How does someone become a Buddhist?

Most people who are not born into a Buddhist culture or family become Buddhists through an evolving personal commitment to the teachings and practice of Buddhism. Often that starts by reading a book, having a conversation, or learning to meditate, and eventually the decision to continue studying and practicing in this direction brings them into a center or group.

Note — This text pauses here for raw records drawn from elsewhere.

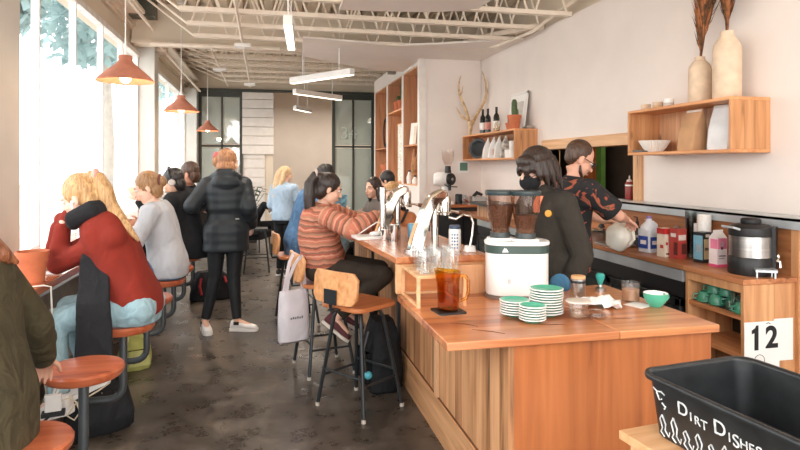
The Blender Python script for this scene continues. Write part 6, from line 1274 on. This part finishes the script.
MB().tube([(0, .01, -.01), (-.1, .05, -.1), (-.3, .06, -.2), (-.54, .0, -.22)], .006, 7).build('strip_cord', BLACK, r)
def softbag(name, label, loc, size, mat, rz=0, lumps=1., parts=None, seed=1):
    r = thing(name, label, 'bag', loc, rz); w, d, h = size; m = MB(); n = 28; rg = []
    for k, (z, q) in enumerate(((0, .88), (.04, .98), (.3, 1.02), (.6, .92), (.85, .74), (1, .55))):
        rg.append([V((w/2*q*math.copysign(abs(math.cos(t))**.6, math.cos(t)), d/2*q*math.copysign(abs(math.sin(t))**.6, math.sin(t)), z*h))*(1+.0*k)+V((noise.noise(V((math.cos(t)*2, math.sin(t)*2, z*3+seed)))*.03*lumps, noise.noise(V((math.cos(t)*2, seed, z*3+math.sin(t)*2)))*.03*lumps, 0)) for t in [2*PI*i/n for i in range(n)]])
    for ring in rg[:1]:
        for p in ring: p.z = 0
    m.loft(rg, True, True).build('bag_body', mat, r); return r
r = softbag('tote_bag', 'black studded tote bag on the floor behind the empty stool', (-.95, 3.84, 0), (.36, .24, .34), cloth('black_leather', (34, 35, 37), .6, .4), .5, 1, seed=3)
MB().tube([(-.1, 0, .30), (-.09, -.03, .42), (.06, -.03, .42), (.08, 0, .30)], .010, 8).build('strap', BLACK, r); st = MB()
for i, (a, z) in enumerate(((-.02, .25), (.05, .24), (.0, .20), (.09, .21))): st.ell((a, -.12+.02*abs(a), z), .006, n=8)
o = st.build('stud', CHROME, r); o['kind'] = 'stuff'
r = softbag('backpack', 'yellow-green bag on the floor under the red sweater\'s stool', (-.98, 4.95, 0), (.24, .2, .28), cloth('lime_canvas', (186, 186, 108), .9, .5), .3, 1.2, seed=5)
MB().tube([(-.05, -.08, .26), (-.08, -.14, .20), (-.06, -.13, .08)], .012, 8).build('strap', cloth('lime_strap', (206, 204, 150)), r); MB().rbox((.02, -.105, .10), (.16, .03, .12), .02).build('pocket', cloth('pale_lime_canvas', (198, 198, 128)), r, bevel=.006)
r = softbag('backpack', 'black bag with red straps on the floor beyond the grey sweatshirt', (-.62, 7.35, 0), (.46, .3, .32), cloth('black_pack_nylon', (34, 34, 37), .7, .5), .2, 1.6, seed=9)
MB().tube([(-.12, -.12, .26), (-.14, -.17, .18), (-.12, -.16, .08)], .014, 8).build('strap', M('red_strap', (176, 50, 52), .8), r); MB().tube([(.14, -.10, .26), (.16, -.15, .2)], .014, 8).build('strap', M('red_strap_two', (176, 50, 52), .8), r)
r = softbag('rucksack', 'black backpack leaning against the bar panels with a turquoise charm', (.80, 4.16, 0), (.26, .34, .48), cloth('black_rucksack', (28, 29, 31), .75, .5), .1, 1.2, seed=12)
MB().tube([(-.12, -.10, .42), (-.16, -.12, .3), (-.14, -.12, .12)], .014, 8).build('strap', BLACK, r); MB().ell((-.13, -.13, .13), (.03, .03, .028)).build('charm', M('turquoise_charm', (84, 176, 190), .4), r); MB().rbox((-.125, .0, .17), (.03, .22, .2), .03).build('pocket', BLKC, r, bevel=.008)
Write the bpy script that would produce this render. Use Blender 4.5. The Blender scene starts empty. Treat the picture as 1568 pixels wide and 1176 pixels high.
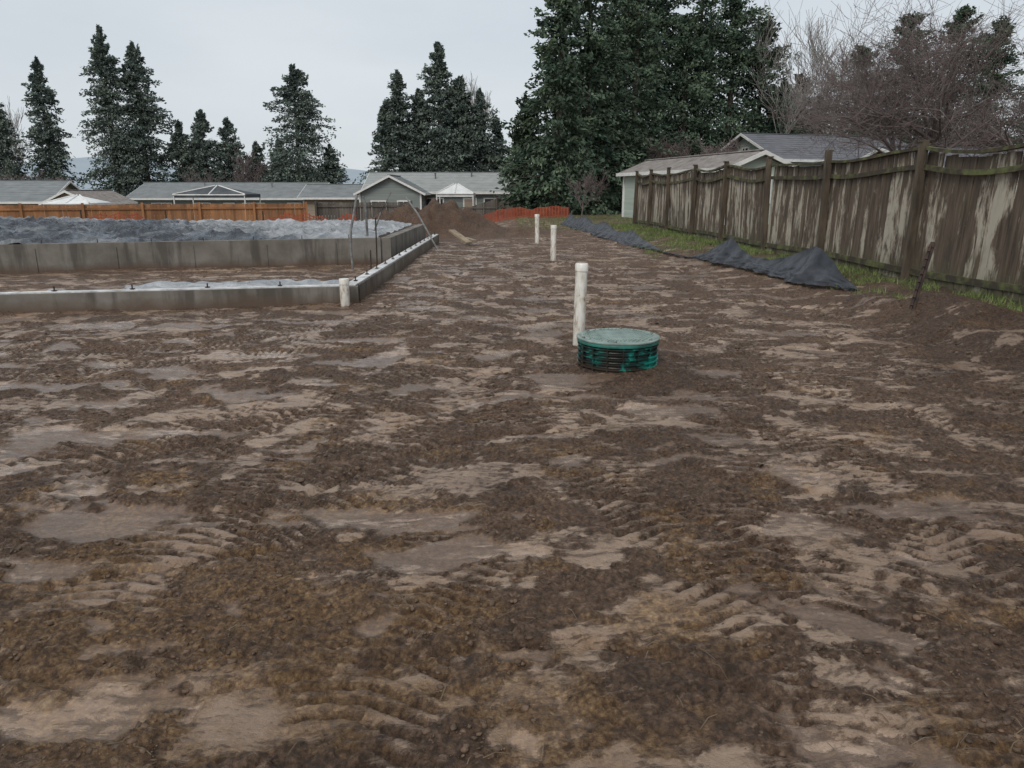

In general, a person’s practice and dedication to the teachings is fundamentally all it takes to be a Buddhist. However, all the major schools offer a formal ceremony to mark the transition. In it, a student acknowledges their commitment to and faith in the Buddha’s path of practice by taking refuge from the vicissitudes of life in three sources of shelter. These are the Buddha—the human embodiment of enlightenment; the dharma—the teachings of the Buddha; and the sangha—the community of practitioners. (Originally the term sangha referred to monks and nuns only, but today many Buddhists include lay practitioners in the definition, and Western practitioners understand sangha to mean the people they meditate and study with.) Together the three refuges are known as the three jewels or the triple gem, because they are so valuable.

The ceremony of taking refuge is presented somewhat differently in each of the various Buddhist schools, and it may be held for a single student or for several at once. It is not a requirement for anyone, but many beginners find it to be a personally meaningful part of deciding to “be a Buddhist.”